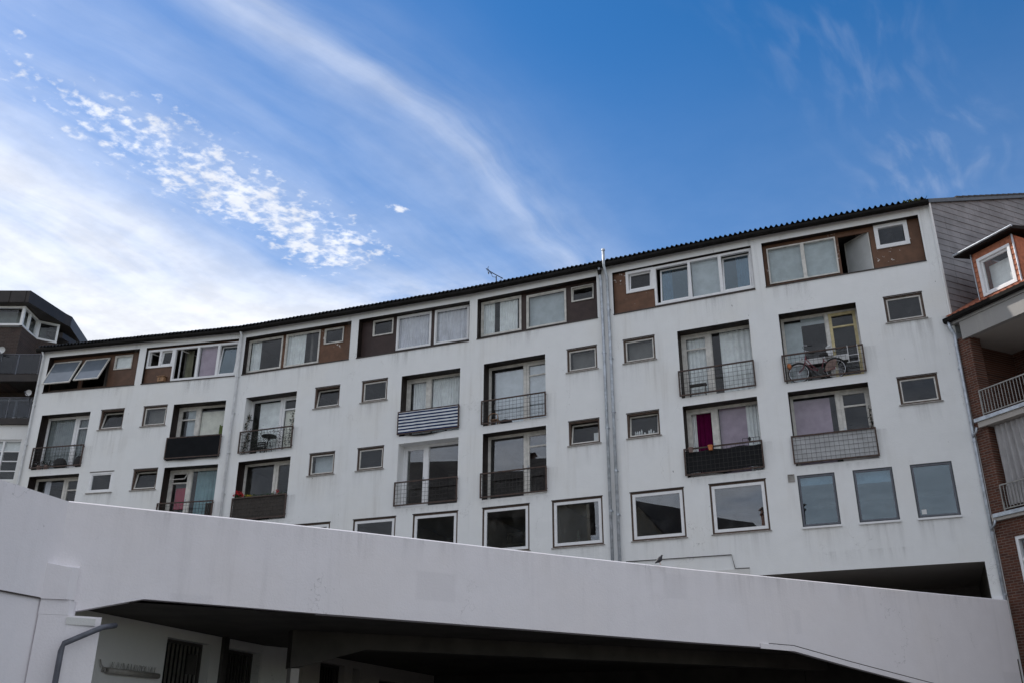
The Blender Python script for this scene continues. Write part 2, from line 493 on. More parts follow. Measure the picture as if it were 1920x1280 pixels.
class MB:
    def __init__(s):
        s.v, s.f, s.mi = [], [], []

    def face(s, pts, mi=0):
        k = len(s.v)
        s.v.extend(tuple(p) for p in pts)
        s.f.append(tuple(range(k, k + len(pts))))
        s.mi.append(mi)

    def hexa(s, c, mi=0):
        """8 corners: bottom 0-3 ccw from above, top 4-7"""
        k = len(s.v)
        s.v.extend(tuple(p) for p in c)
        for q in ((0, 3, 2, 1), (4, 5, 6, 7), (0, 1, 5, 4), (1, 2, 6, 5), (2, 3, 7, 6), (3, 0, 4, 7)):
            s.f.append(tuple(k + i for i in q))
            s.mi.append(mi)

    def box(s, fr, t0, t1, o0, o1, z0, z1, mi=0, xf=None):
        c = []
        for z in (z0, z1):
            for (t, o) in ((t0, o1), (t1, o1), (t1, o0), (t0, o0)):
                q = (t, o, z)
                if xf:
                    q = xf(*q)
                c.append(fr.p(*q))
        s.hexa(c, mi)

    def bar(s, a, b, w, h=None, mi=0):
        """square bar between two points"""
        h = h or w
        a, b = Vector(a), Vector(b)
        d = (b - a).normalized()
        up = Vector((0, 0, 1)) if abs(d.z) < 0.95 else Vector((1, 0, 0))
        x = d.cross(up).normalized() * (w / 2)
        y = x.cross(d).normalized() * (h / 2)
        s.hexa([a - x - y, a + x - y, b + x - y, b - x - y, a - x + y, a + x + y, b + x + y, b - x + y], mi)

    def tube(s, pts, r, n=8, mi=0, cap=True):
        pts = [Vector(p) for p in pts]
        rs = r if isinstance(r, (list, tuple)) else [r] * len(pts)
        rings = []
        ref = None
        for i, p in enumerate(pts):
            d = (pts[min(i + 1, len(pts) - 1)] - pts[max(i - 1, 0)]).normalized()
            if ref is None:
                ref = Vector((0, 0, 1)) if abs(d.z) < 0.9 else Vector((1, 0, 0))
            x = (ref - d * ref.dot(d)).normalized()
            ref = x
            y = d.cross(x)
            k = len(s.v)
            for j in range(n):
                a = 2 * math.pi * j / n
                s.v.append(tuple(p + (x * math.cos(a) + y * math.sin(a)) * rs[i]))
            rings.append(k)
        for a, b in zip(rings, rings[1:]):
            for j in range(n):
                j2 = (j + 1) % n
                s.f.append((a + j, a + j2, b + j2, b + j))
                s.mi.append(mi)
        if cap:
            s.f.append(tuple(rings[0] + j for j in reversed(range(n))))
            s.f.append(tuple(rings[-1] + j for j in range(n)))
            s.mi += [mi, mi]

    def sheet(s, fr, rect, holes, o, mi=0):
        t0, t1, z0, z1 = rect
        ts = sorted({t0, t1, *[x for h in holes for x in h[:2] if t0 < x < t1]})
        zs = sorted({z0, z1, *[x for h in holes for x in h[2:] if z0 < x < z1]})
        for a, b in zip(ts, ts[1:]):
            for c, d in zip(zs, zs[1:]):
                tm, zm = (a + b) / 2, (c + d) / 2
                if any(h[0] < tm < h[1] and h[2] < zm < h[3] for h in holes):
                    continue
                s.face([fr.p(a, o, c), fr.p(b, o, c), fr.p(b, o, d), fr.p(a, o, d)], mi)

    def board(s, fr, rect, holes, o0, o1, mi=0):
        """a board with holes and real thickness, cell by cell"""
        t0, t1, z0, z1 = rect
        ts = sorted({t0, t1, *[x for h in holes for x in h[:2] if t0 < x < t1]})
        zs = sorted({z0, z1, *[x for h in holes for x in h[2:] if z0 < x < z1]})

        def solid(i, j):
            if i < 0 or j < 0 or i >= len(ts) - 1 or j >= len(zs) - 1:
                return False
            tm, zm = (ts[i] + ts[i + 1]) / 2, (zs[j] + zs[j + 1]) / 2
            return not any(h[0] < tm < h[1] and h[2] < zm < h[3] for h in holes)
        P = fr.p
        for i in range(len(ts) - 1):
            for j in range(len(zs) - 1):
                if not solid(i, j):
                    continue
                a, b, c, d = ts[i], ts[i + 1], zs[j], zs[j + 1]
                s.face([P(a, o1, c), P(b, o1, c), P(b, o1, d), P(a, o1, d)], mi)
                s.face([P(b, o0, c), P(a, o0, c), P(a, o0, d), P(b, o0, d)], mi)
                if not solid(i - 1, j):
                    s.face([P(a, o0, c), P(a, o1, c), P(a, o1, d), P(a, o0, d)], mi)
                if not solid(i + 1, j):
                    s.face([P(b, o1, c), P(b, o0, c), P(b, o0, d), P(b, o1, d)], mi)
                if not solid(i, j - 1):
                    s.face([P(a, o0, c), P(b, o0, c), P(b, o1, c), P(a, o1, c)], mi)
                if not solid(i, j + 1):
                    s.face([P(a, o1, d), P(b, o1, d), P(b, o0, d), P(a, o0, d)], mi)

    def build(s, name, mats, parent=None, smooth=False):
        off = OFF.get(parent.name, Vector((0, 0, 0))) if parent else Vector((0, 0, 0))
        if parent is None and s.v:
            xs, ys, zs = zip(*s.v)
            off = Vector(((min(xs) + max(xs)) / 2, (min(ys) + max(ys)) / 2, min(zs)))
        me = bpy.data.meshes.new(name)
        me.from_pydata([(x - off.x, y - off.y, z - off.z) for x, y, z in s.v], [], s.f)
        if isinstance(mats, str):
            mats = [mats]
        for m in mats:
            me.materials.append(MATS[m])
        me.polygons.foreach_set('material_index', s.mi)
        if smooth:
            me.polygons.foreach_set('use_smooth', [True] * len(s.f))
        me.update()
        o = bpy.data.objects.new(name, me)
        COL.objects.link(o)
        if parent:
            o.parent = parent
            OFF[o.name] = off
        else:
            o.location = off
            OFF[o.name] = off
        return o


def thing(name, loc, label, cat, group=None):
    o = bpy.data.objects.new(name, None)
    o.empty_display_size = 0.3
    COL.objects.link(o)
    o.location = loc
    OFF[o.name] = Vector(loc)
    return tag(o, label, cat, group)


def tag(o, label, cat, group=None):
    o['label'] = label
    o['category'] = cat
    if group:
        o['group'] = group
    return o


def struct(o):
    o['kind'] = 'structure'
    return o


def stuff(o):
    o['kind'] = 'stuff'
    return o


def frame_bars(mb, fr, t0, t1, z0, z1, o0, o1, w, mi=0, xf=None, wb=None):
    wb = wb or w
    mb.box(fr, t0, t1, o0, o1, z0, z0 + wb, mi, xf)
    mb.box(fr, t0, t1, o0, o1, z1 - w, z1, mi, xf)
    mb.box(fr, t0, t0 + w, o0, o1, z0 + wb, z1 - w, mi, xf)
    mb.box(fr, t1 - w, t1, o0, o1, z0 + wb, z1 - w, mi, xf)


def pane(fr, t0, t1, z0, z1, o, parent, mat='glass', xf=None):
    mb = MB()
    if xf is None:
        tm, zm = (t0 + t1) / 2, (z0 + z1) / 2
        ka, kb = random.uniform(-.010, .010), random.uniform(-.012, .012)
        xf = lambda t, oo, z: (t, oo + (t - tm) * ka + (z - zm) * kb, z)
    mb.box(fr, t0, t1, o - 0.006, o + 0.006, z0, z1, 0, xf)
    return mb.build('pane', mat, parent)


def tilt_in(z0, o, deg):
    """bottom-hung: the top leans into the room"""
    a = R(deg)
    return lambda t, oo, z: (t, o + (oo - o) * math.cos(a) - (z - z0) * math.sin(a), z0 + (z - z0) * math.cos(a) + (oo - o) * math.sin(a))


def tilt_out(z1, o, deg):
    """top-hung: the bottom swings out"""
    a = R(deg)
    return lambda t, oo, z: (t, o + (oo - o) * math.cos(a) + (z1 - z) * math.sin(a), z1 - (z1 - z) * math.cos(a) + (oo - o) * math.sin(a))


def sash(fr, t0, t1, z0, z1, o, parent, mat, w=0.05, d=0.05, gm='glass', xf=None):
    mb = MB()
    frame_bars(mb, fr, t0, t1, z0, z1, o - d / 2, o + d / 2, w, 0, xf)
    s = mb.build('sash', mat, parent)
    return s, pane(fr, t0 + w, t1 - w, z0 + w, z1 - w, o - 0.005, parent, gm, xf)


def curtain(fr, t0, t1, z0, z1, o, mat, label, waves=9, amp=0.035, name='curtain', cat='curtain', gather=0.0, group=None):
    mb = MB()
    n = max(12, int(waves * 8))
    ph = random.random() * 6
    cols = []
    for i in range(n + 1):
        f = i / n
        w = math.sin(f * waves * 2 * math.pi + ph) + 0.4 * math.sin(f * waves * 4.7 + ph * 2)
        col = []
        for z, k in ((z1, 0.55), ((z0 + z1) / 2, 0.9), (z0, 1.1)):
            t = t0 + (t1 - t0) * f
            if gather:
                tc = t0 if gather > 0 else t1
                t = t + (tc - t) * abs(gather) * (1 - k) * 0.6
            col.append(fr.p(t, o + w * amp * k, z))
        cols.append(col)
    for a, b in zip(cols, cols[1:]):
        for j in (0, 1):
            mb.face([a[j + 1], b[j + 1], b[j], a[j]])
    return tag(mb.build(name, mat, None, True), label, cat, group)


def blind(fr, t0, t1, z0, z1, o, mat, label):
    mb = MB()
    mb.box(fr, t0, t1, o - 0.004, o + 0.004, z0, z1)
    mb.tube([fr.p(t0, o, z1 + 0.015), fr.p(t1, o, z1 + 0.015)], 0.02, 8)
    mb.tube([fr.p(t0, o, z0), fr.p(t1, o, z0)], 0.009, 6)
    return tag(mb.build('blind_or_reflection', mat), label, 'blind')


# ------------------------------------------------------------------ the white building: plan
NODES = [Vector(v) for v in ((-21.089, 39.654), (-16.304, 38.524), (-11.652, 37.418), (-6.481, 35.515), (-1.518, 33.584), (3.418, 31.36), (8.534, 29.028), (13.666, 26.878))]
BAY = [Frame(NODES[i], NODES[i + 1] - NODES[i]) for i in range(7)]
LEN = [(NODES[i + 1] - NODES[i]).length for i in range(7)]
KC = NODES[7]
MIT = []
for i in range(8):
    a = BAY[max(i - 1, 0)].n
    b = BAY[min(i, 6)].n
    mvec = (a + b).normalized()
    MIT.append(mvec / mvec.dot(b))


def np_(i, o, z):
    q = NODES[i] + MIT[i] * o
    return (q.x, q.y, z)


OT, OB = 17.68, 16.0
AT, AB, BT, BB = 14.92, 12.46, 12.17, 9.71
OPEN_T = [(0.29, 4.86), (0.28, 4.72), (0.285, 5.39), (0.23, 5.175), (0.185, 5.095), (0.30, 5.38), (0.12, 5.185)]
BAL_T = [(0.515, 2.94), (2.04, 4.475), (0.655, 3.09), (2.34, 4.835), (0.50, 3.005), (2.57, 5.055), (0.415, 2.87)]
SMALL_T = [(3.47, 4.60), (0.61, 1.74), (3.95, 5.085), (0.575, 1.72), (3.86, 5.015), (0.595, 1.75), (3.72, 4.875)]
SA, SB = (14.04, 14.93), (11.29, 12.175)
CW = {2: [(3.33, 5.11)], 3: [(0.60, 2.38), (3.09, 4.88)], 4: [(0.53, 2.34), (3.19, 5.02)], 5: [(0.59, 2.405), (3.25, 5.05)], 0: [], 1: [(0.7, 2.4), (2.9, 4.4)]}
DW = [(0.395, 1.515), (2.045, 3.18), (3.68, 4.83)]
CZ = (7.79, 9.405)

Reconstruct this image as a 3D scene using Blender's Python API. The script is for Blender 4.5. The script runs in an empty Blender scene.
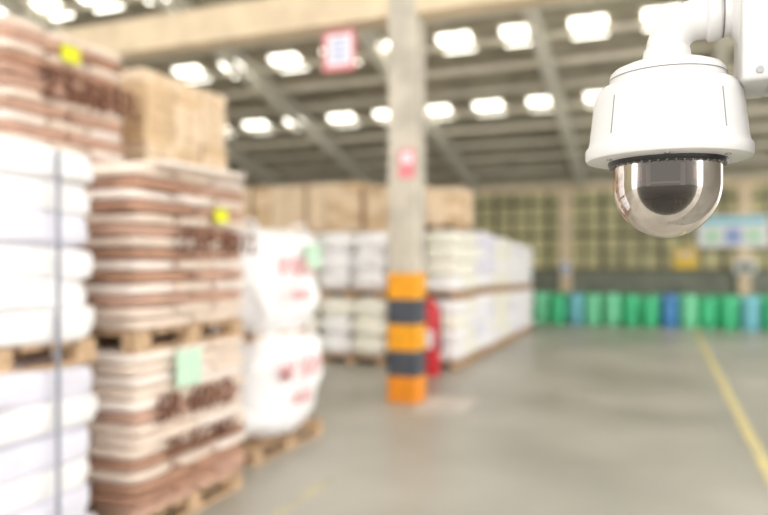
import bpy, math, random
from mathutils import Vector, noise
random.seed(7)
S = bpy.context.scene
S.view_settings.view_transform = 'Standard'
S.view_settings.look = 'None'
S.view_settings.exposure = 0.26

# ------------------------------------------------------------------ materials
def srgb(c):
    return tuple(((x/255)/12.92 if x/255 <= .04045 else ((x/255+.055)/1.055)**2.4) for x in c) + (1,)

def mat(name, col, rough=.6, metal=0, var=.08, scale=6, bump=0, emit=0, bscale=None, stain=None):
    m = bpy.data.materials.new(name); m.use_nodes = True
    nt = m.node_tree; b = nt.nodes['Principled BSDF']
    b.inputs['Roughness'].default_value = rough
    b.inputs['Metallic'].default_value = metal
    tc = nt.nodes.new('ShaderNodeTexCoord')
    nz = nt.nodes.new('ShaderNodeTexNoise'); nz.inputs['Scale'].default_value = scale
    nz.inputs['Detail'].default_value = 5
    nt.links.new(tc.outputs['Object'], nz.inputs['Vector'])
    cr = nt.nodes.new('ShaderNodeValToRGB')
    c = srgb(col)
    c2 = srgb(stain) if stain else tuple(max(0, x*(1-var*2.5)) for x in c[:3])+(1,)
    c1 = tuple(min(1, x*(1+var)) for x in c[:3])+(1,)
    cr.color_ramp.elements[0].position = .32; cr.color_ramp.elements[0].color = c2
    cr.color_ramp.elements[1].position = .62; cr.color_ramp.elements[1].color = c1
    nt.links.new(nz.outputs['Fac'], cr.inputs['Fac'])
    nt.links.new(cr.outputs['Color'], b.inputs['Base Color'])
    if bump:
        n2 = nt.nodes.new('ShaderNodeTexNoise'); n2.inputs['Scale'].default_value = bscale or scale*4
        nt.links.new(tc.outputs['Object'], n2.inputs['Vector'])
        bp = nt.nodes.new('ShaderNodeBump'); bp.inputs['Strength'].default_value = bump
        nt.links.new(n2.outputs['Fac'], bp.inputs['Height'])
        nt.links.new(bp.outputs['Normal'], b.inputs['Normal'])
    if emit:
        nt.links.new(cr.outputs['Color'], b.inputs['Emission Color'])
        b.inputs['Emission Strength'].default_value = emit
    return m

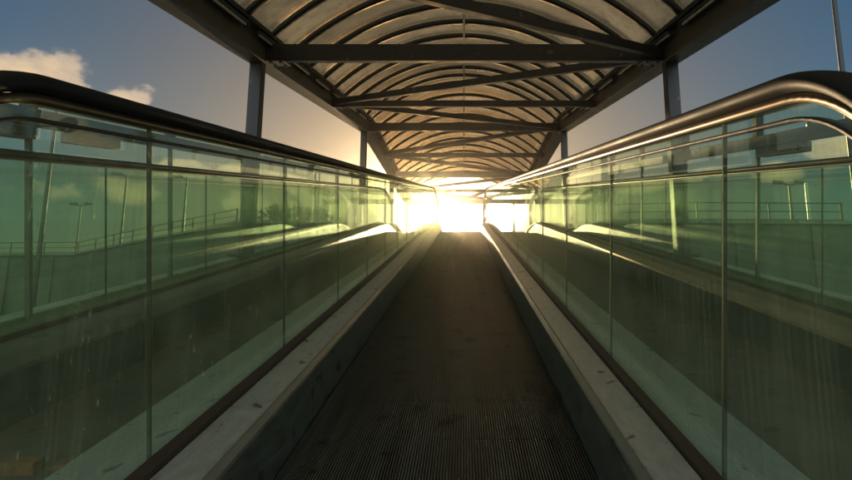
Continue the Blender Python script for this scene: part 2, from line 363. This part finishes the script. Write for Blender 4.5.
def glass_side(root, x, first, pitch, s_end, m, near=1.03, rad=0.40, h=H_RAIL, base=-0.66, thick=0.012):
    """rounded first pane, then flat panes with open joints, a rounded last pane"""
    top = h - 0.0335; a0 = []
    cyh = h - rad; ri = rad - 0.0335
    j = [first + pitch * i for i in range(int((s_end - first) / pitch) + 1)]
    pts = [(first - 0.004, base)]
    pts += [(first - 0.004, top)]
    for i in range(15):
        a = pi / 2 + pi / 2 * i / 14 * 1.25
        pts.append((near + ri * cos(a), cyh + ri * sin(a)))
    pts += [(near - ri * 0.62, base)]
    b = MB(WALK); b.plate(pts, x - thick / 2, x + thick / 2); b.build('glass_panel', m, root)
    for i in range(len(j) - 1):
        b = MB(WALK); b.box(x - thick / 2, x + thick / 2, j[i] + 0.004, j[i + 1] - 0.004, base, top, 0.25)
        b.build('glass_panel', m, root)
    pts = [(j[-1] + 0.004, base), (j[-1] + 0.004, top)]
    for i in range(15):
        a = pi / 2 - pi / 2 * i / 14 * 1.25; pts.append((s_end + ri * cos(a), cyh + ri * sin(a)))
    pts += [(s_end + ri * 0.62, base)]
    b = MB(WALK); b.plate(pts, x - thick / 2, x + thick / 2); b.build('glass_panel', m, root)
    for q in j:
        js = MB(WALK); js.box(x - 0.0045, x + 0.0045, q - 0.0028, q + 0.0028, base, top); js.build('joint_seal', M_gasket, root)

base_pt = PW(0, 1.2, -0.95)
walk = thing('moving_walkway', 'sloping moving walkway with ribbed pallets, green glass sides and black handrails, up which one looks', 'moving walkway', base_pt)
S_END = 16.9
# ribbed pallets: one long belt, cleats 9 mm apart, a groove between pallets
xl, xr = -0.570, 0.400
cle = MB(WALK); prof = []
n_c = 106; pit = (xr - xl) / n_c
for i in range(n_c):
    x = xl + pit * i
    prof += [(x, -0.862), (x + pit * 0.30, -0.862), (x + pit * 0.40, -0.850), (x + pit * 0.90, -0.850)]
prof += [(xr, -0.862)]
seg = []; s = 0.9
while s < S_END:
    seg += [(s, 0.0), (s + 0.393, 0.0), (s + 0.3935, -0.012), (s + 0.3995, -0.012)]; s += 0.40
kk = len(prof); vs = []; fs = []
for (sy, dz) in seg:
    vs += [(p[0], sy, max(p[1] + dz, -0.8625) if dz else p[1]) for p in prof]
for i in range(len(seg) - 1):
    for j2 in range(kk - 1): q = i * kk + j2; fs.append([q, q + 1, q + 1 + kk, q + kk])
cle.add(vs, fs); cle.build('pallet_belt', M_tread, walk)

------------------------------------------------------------

* Work to do *
Please give again the entries word for word, starting at the first line and ending with the line that contains "s.hexa([a - x"; include both of those lines but none of the pictures.

* Right answer *
The Blender Python script for this scene continues. Write part 2, from line 493 on. More parts follow. Measure the picture as if it were 1920x1280 pixels.
class MB:
    def __init__(s):
        s.v, s.f, s.mi = [], [], []

    def face(s, pts, mi=0):
        k = len(s.v)
        s.v.extend(tuple(p) for p in pts)
        s.f.append(tuple(range(k, k + len(pts))))
        s.mi.append(mi)

    def hexa(s, c, mi=0):
        """8 corners: bottom 0-3 ccw from above, top 4-7"""
        k = len(s.v)
        s.v.extend(tuple(p) for p in c)
        for q in ((0, 3, 2, 1), (4, 5, 6, 7), (0, 1, 5, 4), (1, 2, 6, 5), (2, 3, 7, 6), (3, 0, 4, 7)):
            s.f.append(tuple(k + i for i in q))
            s.mi.append(mi)

    def box(s, fr, t0, t1, o0, o1, z0, z1, mi=0, xf=None):
        c = []
        for z in (z0, z1):
            for (t, o) in ((t0, o1), (t1, o1), (t1, o0), (t0, o0)):
                q = (t, o, z)
                if xf:
                    q = xf(*q)
                c.append(fr.p(*q))
        s.hexa(c, mi)

    def bar(s, a, b, w, h=None, mi=0):
        """square bar between two points"""
        h = h or w
        a, b = Vector(a), Vector(b)
        d = (b - a).normalized()
        up = Vector((0, 0, 1)) if abs(d.z) < 0.95 else Vector((1, 0, 0))
        x = d.cross(up).normalized() * (w / 2)
        y = x.cross(d).normalized() * (h / 2)
        s.hexa([a - x - y, a + x - y, b + x - y, b - x - y, a - x + y, a + x + y, b + x + y, b - x + y], mi)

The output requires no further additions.